As long as spillover effects from imprudent fiscal policies in individual member states are not mitigated, the threat of financial sanctions or harsh macro conditionality lack credibility.
Endnotes
1. See Larch and Jonung (2014) for a succinct presentation of the SGP.
2. The architects of the EMU – the Delors Committee – were perfectly aware of the division of member states.

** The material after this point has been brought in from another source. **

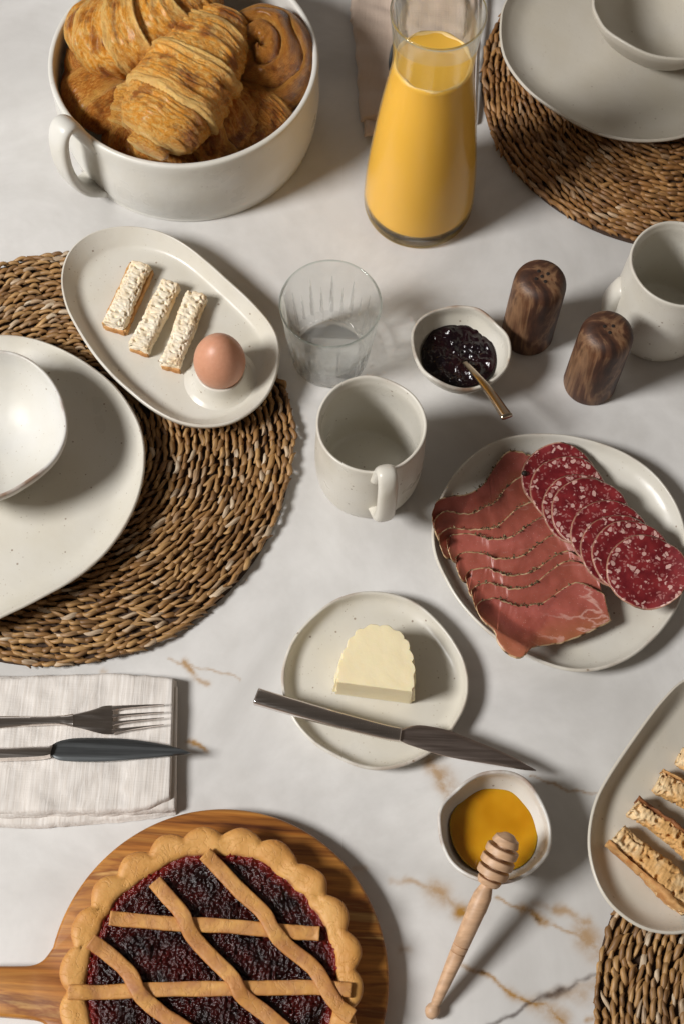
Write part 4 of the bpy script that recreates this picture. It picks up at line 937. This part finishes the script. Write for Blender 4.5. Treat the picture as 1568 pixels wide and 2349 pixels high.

A paper produced at the early stages of the committee’s work explicitly acknowledged the “widely diverging ‘propensities to run deficits’ prevailing in the various European countries”. It was this insight that finally led the committee to propose arrangements constraining fiscal policy lest the EMU encountered political tensions and/or pressure on the ECB to relax monetary policy.
3. The full model is presented in our Kirchsteiger and Larch (2023).
4. The exact composition of the two groups may change over time as individual countries can and have switched side, but each group usually safeguards at least a blocking minority in the Council.
References
Buti, M and M Larch (2019), “The Economic Governance of the Euro Area”, in G Amato, E Mavero-Milanesi, G Pasquino and L Reichlin (eds), The History of the European Union, Bloomsbury Publishing.
Kirchsteiger, G and M Larch (2023), “The enforcement dilemma of EU fiscal rules”.
Kopits, G and SA Symansky (1998), “Fiscal Rules”, IMF Occasional Paper No. 162.
Larch, M and L Jonung (2014), “Stability and Growth Pact of the European Union”, in The New Palgrave Dictionary of Economics, Palgrave Macmillan.
Lucarelli, B (2013), The endgame for the euro: a critical history, Palgrave MacMillan.
Larch, M, J Malzubris and S Santacroce (2023), “Numerical compliance with the EU fiscal rules: Facts and figures from a new database”, Intereconomics 58(1): 32-42.